Stored data
========================================================================

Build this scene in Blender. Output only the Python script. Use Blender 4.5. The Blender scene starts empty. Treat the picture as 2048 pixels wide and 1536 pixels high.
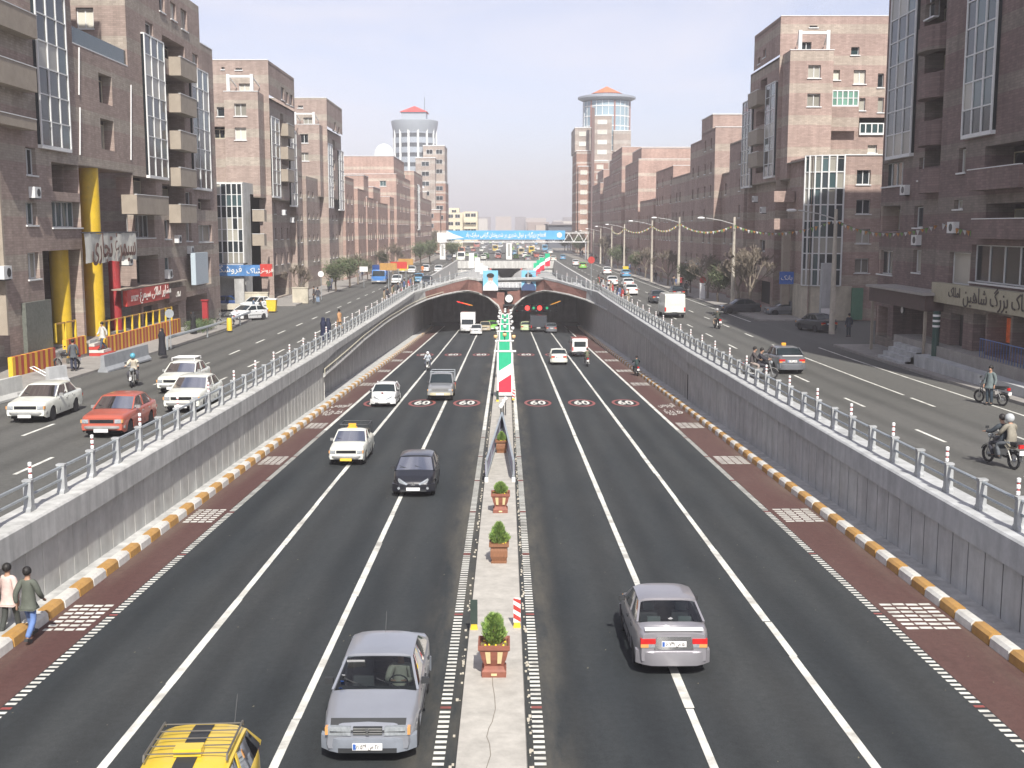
import bpy, bmesh, math, random
from math import sin, cos, tan, atan, radians, pi, sqrt
from mathutils import Vector, Matrix
random.seed(7)
HAZE = .0006
S = bpy.context.scene
COL = S.collection
# ---------------------------------------------------------------- camera, sky, sun, exposure
F, CXP, CYP = 2300.0, 1024.0, 768.0
PITCH = atan((768 - 455) / F); YAW = atan(12 / F); CH = 8.6
cam = bpy.data.objects.new('camera', bpy.data.cameras.new('camera'))
COL.objects.link(cam); S.camera = cam
cam.data.sensor_width = 36; cam.data.lens = 36 * F / 2048
cam.data.clip_start = .5; cam.data.clip_end = 9000
cam.location = (0, 0, CH)
cam.rotation_euler = (radians(90) - PITCH, 0, -YAW)
RM = cam.rotation_euler.to_matrix()
SUN_EL, SUN_AZ = radians(45), radians(9.5)          # the sun stands behind the camera, a little to its right
w = bpy.data.worlds.new('World'); S.world = w; w.use_nodes = True
nt = w.node_tree; nt.nodes.clear()
sky = nt.nodes.new('ShaderNodeTexSky'); sky.sky_type = 'NISHITA'; sky.sun_disc = False
sky.sun_elevation = SUN_EL; sky.sun_rotation = pi - SUN_AZ
sky.air_density = 1.0; sky.dust_density = 3.0; sky.ozone_density = 1.0; sky.altitude = 1100
bg = nt.nodes.new('ShaderNodeBackground'); bg.inputs[1].default_value = .112
out = nt.nodes.new('ShaderNodeOutputWorld')
hs = nt.nodes.new('ShaderNodeHueSaturation'); hs.inputs['Saturation'].default_value = .55
mx = nt.nodes.new('ShaderNodeMix'); mx.data_type = 'RGBA'; mx.blend_type = 'MULTIPLY'; mx.inputs[0].default_value = 1
mx.inputs[7].default_value = (1.0, .965, 1.07, 1)
nt.links.new(sky.outputs[0], hs.inputs['Color']); nt.links.new(hs.outputs[0], mx.inputs[6])
# thin high cloud veil
tcw = nt.nodes.new('ShaderNodeTexCoord'); mpw = nt.nodes.new('ShaderNodeMapping'); mpw.inputs['Scale'].default_value = (1.2, 1.2, 4.)
nzw = nt.nodes.new('ShaderNodeTexNoise'); nzw.inputs['Scale'].default_value = 2.2; nzw.inputs['Detail'].default_value = 7; nzw.inputs['Roughness'].default_value = .55; nzw.inputs['Distortion'].default_value = .6
mrw = nt.nodes.new('ShaderNodeMapRange'); mrw.inputs[1].default_value = .4; mrw.inputs[2].default_value = .66; mrw.inputs[3].default_value = 0; mrw.inputs[4].default_value = .6
cl = nt.nodes.new('ShaderNodeMix'); cl.data_type = 'RGBA'; cl.inputs[7].default_value = (6.6, 6.4, 6.9, 1)
nt.links.new(tcw.outputs['Generated'], mpw.inputs[0]); nt.links.new(mpw.outputs[0], nzw.inputs['Vector']); nt.links.new(nzw.outputs[0], mrw.inputs[0])
nt.links.new(mrw.outputs[0], cl.inputs[0]); nt.links.new(mx.outputs[2], cl.inputs[6]); nt.links.new(cl.outputs[2], bg.inputs[0]); nt.links.new(bg.outputs[0], out.inputs[0])
sl = bpy.data.lights.new('sun', 'SUN'); sl.energy = 5.0; sl.angle = radians(.6); sl.color = (1, .955, .88)
sun = bpy.data.objects.new('sun', sl); COL.objects.link(sun)
sd = Vector((-sin(SUN_AZ) * cos(SUN_EL), cos(SUN_AZ) * cos(SUN_EL), -sin(SUN_EL)))
sun.rotation_euler = sd.to_track_quat('-Z', 'Y').to_euler(); sun.location = (20, -40, 60)
S.view_settings.view_transform = 'Standard'; S.view_settings.look = 'None'
S.view_settings.gamma = 1; S.view_settings.exposure = .45; S.view_settings.use_curve_mapping = False
S.cycles.max_bounces = 6; S.cycles.diffuse_bounces = 3; S.cycles.glossy_bounces = 3
S.cycles.transmission_bounces = 5; S.cycles.transparent_max_bounces = 12; S.cycles.volume_bounces = 0

# ---------------------------------------------------------------- measuring: pixel of the photograph (2048 wide) -> point of the place
def ray(px, py):
    return RM @ Vector(((px - CXP) / F, (CYP - py) / F, -1))
def onX(px, py, c):
    r = ray(px, py); t = c / r.x; return Vector((c, r.y * t, CH + r.z * t))
def onY(px, py, c):
    r = ray(px, py); t = c / r.y; return Vector((r.x * t, c, CH + r.z * t))
def interp(y, pts):
    if y <= pts[0][0]: return pts[0][1]
    for (a, b), (c, d) in zip(pts, pts[1:]):
        if y <= c: return b + (d - b) * (y - a) / (c - a)
    return pts[-1][1]
def zl(y): return -.0386 * y if y < 190 else -7.33 - .005 * (y - 190)
ZU = [(-80, 3.4), (0, 1.75), (20, 1.42), (27, 1.25), (45, .85), (60, .6), (75, .4), (110, .15), (153, -.05), (250, -.4), (400, -.5), (4000, -.5)]
def zu(y): return interp(y, ZU)
def ong(px, py, zf):
    r = ray(px, py); y = 30.
    for _ in range(60):
        t = (zf(y) - CH) / r.z; y = y * .5 + r.y * t * .5
    return Vector((r.x * t, r.y * t, zf(r.y * t)))

# ---------------------------------------------------------------- mesh helpers
class MB:
    def __init__(s): s.v = []; s.f = []; s.m = []
    def add(s, vs, fs, mi=0):
        n = len(s.v); s.v += [tuple(p) for p in vs]
        for f in fs: s.f.append(tuple(i + n for i in f)); s.m.append(mi)
        return s
    def box(s, x0, x1, y0, y1, z0, z1, mi=0):
        if x0 > x1: x0, x1 = x1, x0
        if y0 > y1: y0, y1 = y1, y0
        if z0 > z1: z0, z1 = z1, z0
        return s.add([(x0,y0,z0),(x1,y0,z0),(x1,y1,z0),(x0,y1,z0),(x0,y0,z1),(x1,y0,z1),(x1,y1,z1),(x0,y1,z1)],
              [(0,3,2,1),(4,5,6,7),(0,1,5,4),(1,2,6,5),(2,3,7,6),(3,0,4,7)], mi)
    def obox(s, a, b, wd, ht, up=(0,0,1), mi=0):
        a = Vector(a); b = Vector(b); d = (b - a).normalized(); u = Vector(up)
        sd_ = d.cross(u)
        if sd_.length < 1e-4: sd_ = Vector((1, 0, 0))
        sd_.normalize(); u = sd_.cross(d).normalized()
        vs = []
        for p in (a, b):
            for i, j in ((-1,-1),(1,-1),(1,1),(-1,1)): vs.append(p + sd_ * (i * wd / 2) + u * (j * ht / 2))
        return s.add(vs, [(0,1,2,3),(7,6,5,4),(0,4,5,1),(1,5,6,2),(2,6,7,3),(3,7,4,0)], mi)
    def tube(s, pts, r, n=8, mi=0, cap=True):
        pts = [Vector(p) for p in pts]
        rr = r if isinstance(r, (list, tuple)) else [r] * len(pts)
        base = len(s.v); prev = None
        for k, p in enumerate(pts):
            d = (pts[min(k+1, len(pts)-1)] - pts[max(k-1, 0)]).normalized()
            if prev is None:
                prev = d.orthogonal().normalized()
            a = (prev - d * prev.dot(d))
            a = a.normalized() if a.length > 1e-5 else d.orthogonal().normalized()
            prev = a; b = d.cross(a)
            for i in range(n):
                t = 2 * pi * i / n; s.v.append(tuple(p + (a * cos(t) + b * sin(t)) * rr[k]))
        for k in range(len(pts) - 1):
            for i in range(n):
                j = (i + 1) % n
                s.f.append((base+k*n+i, base+k*n+j, base+(k+1)*n+j, base+(k+1)*n+i)); s.m.append(mi)
        if cap:
            s.f.append(tuple(base + i for i in reversed(range(n)))); s.m.append(mi)
            s.f.append(tuple(base + (len(pts)-1)*n + i for i in range(n))); s.m.append(mi)
        return s
    def lathe(s, prof, c=(0,0,0), n=16, mi=0, axis='z', sq=False):
        base = len(s.v); c = Vector(c)
        for r, z in prof:
            for i in range(n):
                t = 2 * pi * (i + .5) / n; q = r * (1 / cos(pi / 4) if sq else 1)
                p = (q * cos(t), q * sin(t), z)
                if axis == 'x': p = (z, q * cos(t), q * sin(t))
                if axis == 'y': p = (q * sin(t), z, q * cos(t))
                s.v.append(tuple(c + Vector(p)))
        for k in range(len(prof) - 1):
            for i in range(n):
                j = (i + 1) % n; s.f.append((base+k*n+i, base+k*n+j, base+(k+1)*n+j, base+(k+1)*n+i)); s.m.append(mi)
        s.f.append(tuple(base + i for i in reversed(range(n)))); s.m.append(mi)
        s.f.append(tuple(base + (len(prof)-1)*n + i for i in range(n))); s.m.append(mi)
        return s
    def prism(s, poly, a0, a1, axis='z', mi=0):
        def mk(u, v, a): return {'z': (u, v, a), 'x': (a, u, v), 'y': (u, a, v)}[axis]
        n = len(poly); vs = [mk(u, v, a0) for u, v in poly] + [mk(u, v, a1) for u, v in poly]
        return s.add(vs, [tuple(reversed(range(n))), tuple(range(n, 2*n))] + [(i, (i+1) % n, n+(i+1) % n, n+i) for i in range(n)], mi)
    def ball(s, c, r, n=10, m=6, mi=0, sc=(1,1,1)):
        prof = [(max(1e-4, sin(pi*k/m)) * r, -cos(pi*k/m) * r) for k in range(m+1)]
        b = len(s.v); s.lathe(prof, (0,0,0), n, mi)
        for i in range(b, len(s.v)):
            p = s.v[i]; s.v[i] = (c[0]+p[0]*sc[0], c[1]+p[1]*sc[1], c[2]+p[2]*sc[2])
        return s
    def xf(s, M):
        s.v = [tuple(M @ Vector(p)) for p in s.v]; return s
    def mesh(s, name, mats, smooth=False, fix=True):
        me = bpy.data.meshes.new(name); me.from_pydata(s.v, [], s.f)
        if not isinstance(mats, (list, tuple)): mats = [mats]
        for m in mats: me.materials.append(m)
        if len(mats) > 1: me.polygons.foreach_set('material_index', s.m)
        if fix:
            bm = bmesh.new(); bm.from_mesh(me); bmesh.ops.recalc_face_normals(bm, faces=bm.faces); bm.to_mesh(me); bm.free()
        if smooth:
            me.polygons.foreach_set('use_smooth', [True] * len(me.polygons))
            if smooth != 2:
                try: me.set_sharp_from_angle(angle=radians(38))
                except Exception: pass
        me.update(); return me
    def build(s, name, mats, parent=None, smooth=False, fix=True, **kw):
        return link(name, s.mesh(name, mats, smooth, fix), parent, **kw)
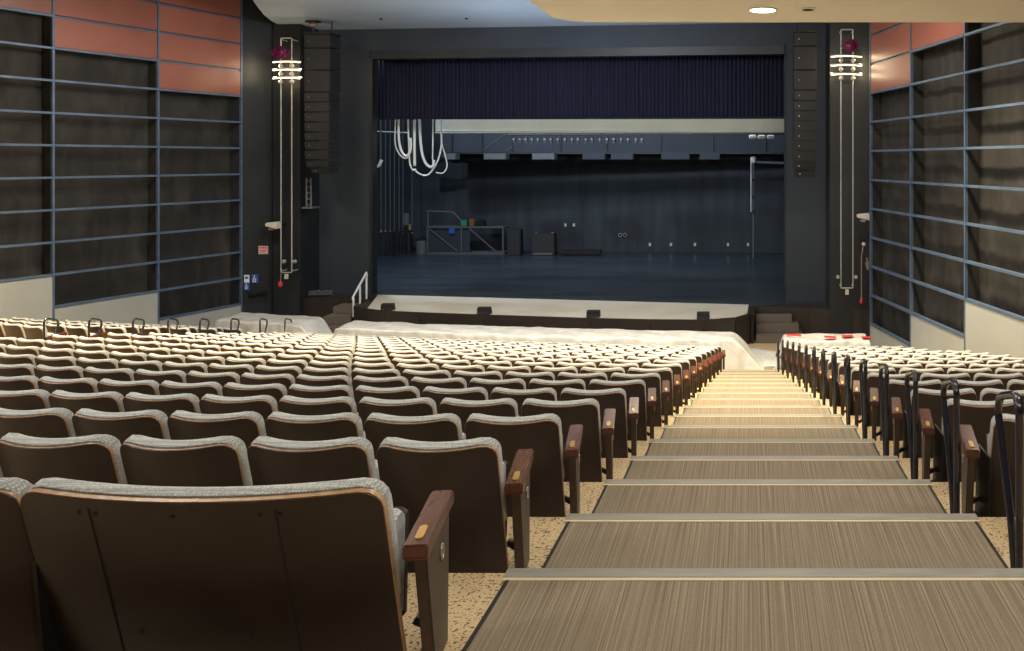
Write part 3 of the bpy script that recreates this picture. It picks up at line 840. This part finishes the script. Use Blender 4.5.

========================================================================

▶ _Task_
List all lines in the material containing the string "Blender".

▶ _Response to the task_
Build this scene in Blender. Output only the Python script. Use Blender 4.5. The Blender scene starts empty. Treat the picture as 2048 pixels wide and 1536 pixels high.
Write part 3 of the bpy script that recreates this picture. It picks up at line 840. This part finishes the script. Use Blender 4.5.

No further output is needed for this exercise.